- What you will do:
Extract each line of the records below that contains the word "parts".

[Entries with scene source code]

--------------------------------

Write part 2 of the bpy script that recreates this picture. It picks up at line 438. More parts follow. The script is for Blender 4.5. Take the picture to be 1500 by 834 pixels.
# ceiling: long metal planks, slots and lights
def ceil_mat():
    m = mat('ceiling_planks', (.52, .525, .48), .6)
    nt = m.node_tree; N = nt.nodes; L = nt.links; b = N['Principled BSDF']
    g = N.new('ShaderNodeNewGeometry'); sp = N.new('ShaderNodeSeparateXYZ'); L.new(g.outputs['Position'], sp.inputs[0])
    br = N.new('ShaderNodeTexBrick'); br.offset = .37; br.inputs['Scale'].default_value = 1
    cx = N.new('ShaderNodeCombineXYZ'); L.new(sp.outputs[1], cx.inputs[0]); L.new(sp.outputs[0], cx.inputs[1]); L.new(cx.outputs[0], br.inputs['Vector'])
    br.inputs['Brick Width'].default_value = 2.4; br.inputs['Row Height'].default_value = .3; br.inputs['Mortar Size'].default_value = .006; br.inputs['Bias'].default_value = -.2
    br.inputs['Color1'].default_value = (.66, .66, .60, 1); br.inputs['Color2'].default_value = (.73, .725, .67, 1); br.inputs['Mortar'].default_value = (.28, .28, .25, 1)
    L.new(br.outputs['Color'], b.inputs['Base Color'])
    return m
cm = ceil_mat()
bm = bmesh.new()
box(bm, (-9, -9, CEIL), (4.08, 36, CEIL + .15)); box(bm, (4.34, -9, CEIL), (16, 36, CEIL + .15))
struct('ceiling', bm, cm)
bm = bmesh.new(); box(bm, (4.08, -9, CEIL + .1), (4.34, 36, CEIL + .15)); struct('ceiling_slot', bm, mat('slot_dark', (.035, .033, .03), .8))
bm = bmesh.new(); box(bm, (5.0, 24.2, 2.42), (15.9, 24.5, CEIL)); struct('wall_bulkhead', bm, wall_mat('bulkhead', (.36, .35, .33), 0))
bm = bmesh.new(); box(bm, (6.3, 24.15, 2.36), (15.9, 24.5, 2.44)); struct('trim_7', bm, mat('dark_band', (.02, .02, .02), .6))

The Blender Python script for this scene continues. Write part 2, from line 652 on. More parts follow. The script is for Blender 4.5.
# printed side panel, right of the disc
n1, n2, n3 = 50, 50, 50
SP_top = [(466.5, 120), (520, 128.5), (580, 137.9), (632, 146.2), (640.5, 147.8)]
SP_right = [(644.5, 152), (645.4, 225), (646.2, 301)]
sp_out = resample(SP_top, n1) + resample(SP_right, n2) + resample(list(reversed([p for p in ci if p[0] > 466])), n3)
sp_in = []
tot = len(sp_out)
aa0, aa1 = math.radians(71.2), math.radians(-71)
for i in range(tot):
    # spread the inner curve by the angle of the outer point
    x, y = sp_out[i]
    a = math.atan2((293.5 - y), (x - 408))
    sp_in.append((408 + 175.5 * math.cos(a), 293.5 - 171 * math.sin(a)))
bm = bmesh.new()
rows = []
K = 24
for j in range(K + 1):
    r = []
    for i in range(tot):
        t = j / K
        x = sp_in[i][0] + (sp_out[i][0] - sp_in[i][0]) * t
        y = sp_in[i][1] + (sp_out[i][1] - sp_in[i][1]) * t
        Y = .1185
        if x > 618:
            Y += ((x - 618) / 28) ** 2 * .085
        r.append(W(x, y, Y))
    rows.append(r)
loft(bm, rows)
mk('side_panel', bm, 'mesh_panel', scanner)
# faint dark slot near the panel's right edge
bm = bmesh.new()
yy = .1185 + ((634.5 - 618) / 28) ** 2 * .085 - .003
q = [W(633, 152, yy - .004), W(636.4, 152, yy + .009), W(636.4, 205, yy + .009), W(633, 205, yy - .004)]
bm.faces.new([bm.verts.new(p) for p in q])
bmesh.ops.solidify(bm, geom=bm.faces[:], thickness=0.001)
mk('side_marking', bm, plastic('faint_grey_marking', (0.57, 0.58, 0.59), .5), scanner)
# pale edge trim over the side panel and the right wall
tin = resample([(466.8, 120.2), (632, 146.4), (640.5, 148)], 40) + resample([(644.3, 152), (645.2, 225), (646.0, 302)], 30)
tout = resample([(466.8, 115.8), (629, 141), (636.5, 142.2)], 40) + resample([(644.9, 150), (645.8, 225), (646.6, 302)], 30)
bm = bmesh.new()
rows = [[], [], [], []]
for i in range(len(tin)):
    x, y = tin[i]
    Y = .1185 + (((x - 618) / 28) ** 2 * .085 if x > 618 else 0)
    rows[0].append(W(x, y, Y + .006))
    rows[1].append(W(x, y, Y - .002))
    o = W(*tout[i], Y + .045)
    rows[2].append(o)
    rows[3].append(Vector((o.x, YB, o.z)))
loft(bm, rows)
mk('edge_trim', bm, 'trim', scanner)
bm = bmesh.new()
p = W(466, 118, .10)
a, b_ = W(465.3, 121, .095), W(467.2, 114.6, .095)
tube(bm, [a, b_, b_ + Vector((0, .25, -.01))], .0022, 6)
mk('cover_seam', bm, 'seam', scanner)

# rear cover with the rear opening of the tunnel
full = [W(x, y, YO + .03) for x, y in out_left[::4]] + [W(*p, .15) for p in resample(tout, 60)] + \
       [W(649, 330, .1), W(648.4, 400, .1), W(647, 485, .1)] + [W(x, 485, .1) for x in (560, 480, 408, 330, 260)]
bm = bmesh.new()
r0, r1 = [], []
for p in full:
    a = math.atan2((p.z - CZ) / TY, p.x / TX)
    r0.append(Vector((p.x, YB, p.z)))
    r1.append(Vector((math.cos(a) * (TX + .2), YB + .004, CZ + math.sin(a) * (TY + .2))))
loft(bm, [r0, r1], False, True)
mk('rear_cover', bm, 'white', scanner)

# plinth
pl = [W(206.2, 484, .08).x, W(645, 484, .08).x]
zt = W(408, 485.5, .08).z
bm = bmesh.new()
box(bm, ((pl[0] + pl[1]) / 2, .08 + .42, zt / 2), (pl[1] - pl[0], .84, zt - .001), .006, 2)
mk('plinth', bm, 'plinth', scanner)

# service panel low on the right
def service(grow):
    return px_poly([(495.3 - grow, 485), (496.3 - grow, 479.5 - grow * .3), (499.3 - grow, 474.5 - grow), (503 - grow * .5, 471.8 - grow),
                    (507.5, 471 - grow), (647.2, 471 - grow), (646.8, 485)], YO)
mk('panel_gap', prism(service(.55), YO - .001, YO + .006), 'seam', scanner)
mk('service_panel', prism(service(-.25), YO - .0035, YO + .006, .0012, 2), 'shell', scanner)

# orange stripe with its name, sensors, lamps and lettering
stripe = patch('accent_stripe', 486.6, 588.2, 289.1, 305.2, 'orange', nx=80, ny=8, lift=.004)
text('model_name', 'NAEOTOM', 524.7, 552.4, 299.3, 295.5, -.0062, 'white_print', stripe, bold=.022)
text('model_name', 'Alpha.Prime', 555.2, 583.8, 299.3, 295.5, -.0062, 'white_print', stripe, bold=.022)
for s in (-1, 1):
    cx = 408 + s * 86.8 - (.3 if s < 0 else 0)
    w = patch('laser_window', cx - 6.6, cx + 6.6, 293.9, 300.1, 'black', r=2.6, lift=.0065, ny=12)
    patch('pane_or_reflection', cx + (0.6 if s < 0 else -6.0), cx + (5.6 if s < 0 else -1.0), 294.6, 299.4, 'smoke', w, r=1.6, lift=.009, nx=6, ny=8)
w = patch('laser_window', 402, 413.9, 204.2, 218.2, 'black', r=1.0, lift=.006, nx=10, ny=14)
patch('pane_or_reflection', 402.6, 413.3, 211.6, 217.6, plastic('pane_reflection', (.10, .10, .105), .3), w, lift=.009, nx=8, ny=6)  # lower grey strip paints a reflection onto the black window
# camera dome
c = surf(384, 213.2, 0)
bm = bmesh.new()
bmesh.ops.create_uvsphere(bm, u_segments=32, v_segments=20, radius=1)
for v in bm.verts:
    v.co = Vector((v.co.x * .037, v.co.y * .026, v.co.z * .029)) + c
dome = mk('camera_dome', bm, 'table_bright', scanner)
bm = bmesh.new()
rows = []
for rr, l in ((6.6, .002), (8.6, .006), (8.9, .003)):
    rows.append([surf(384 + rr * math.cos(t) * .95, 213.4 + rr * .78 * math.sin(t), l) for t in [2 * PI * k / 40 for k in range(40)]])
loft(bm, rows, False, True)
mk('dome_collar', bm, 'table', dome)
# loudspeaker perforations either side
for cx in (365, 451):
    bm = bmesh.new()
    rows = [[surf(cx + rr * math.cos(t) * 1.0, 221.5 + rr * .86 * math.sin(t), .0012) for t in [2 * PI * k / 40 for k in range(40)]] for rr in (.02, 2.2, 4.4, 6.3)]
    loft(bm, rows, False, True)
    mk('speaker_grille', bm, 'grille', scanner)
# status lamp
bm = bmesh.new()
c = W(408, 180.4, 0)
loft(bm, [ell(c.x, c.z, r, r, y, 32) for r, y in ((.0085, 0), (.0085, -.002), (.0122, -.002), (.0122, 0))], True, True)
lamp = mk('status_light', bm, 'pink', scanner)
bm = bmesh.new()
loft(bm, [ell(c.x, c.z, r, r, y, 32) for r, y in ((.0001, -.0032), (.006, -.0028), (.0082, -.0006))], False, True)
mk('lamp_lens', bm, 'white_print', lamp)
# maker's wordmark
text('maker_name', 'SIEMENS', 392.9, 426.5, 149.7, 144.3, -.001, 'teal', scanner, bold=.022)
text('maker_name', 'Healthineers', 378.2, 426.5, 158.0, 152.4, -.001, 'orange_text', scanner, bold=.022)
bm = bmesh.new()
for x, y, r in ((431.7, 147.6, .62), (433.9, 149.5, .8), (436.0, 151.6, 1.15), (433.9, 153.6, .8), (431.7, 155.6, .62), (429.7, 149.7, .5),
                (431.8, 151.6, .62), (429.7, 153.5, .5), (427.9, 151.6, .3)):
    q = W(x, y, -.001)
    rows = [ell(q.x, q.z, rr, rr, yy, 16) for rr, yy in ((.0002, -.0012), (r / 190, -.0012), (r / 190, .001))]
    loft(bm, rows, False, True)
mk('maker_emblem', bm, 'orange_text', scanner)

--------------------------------

- Task output:
Write part 2 of the bpy script that recreates this picture. It picks up at line 438. More parts follow. The script is for Blender 4.5. Take the picture to be 1500 by 834 pixels.
The Blender Python script for this scene continues. Write part 2, from line 652 on. More parts follow. The script is for Blender 4.5.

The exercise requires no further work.